We were just three out of a large extended family of “Browns”. My father, Jock, had owned and operated a bulding contractor business in Fifeshire, Scotland. He was one of the first contractors to own and operate a new ‘digger’ machine for digging drains for new buildings. Before this machinery, this task was done manually with picks and shovels. The snowy winters in Scotland more than often, prevented his business from allowing him to work, and many times during these winter months, he would be employed by local councils to use the teeth from the buckets on the digger to scratch and scrape away the solid masses of ice from the main roads so that traffic could pass through. Over the years he tired from the bad weather and longed for the sunshine of Australia. He had been drafted temporarily to Australia during World War II when he was in the Royal Air Force, and knew how beautiful this country was, and how it would be a better lifestyle for his wife, Nettie and for me, his daughter, Janis. It was the best gift my parents could have given me in my life. I love Australia and have them to thank for bringing me here. Jock passed away in 1998 aged 85 and Nettie passed away in 1993 aged 79.
I was thirteen years old, heavily laden with luggage but I still managed to hold onto a large white “Beatles” balloon adorned with the faces of the famous ‘Fab Four’, when my parents and I left our hometown, Dunfermline, Fifeshire, by train bound for Edinburgh. It was around 9:30am on the morning of Saturday 22nd February, 1964 and a rather sad farewell as we said goodbye to loved ones for the last time. We then departed Waverley Station Edinburgh on the famous train, the ‘Flying Scotsman’. This took us to London where we spent that Saturday night in a hotel before leaving Heathrow airport on a Qantas V-Jet bound for Sydney. The weather was bleak and wet and very cold in London that Sunday evening the 23 February. The flight took 32 hours and first stop en route was Instanbul where it was snowing. Our aircraft refuelled and went onto Tehran where it was warm and sunny. Other stops along the route from memory, were New Dehli, Bahrain, Singapore and then into Darwin arriving at 3:00am in the morning on Tuesday the 23 February, 1964 . I suffered air sickness all of the journey and did not enjoy the flight at all. I ate nothing and could only have soda water for two days during the flight.

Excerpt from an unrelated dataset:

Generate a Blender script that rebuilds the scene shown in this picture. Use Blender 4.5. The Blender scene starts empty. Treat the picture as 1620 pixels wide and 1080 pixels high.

I remember my mother’s first reaction of landing on Australian soil was one of dismay. The heat and humidity rising off the wet steamy tarmac, after a heavy downpour, was unbearable – so much so, that one could hardly find breath after disembarking the airconditioned plane. Darwin was our second last port of call before arriving at Kingsford Smith Airport, Mascot, Sydney on a spectacular sunny morning at 8:00am. We were met at the airport by an old Air Force colleague of Jock’s, Hector Bardon and his wife, whom he had befriended during his time in Australia during the war. This initial meeting was very brief as we then had to board a Qantas Viscount flight to Canberra, arriving at 10:30am on the 24th February 1964. We were met by relatives who had come to be our welcoming party. A gorgeous sunny morning in Canberra where the airport was all but a tiny wooden shed at the side of the tarmac. A drive from the airport through to Ainslie, where my Cousin and her family were to provide us with accommodation in their home until we bought our own home three months later, also in Ainslie. We were very excited to see such a wonderful city which would be my new home till this day, forty-five years later. I have seen it grow and grow and love it even more as each year passes by.